Dying for Freedom

Published
ISBN
978-1509561087
Publisher
Polity

What happens when death becomes the ultimate marker of one’s commitment to one’s freedom? What happens when the opposite of freedom is not unfreedom but death, not slavery but mortality? How are we to think of the right to life when a political demand for dignity and honor might be more important than life itself?

Dying for Freedom explores these questions by drawing on archival evidence from South Africa to show how death and conflicting notions of sacrifice dominated the struggle for political equality in that country. This political investment in death as a marker of commitment to the anti-apartheid struggle encouraged a masculinist style of politics in which the fight for freedom was seen and understood by many activists as a struggle literally for manhood. This investment generated a notion of political sacrifice so absolute that anything less than death was rendered suspect. More importantly, it resulted in a hierarchy of death whereby some deaths were more important than others, and where some deaths could be mourned and others not.

This highly original account of the necropolitics of the liberation struggle will be of interest to students and scholars throughout the humanities and social sciences and to anyone interested in South Africa.
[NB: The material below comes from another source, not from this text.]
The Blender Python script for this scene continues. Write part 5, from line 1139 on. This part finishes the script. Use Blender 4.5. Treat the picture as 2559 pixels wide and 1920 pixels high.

“In this clear-eyed book Jacob Dlamini explores the roots of anti-apartheid passion, showing how activists made their commitment into a matter of life and death. At once sweeping and intimate, this profound work of history allows us to look again at martyrdom: as a political purpose that shaped people’s vocations, as an orientation around which a movement cohered, as a tragedy that deprived families and communities of much-loved people. This little book is full of profound insight, and I hope that it will lend to its readers a new understanding of how much the struggle against apartheid cost.”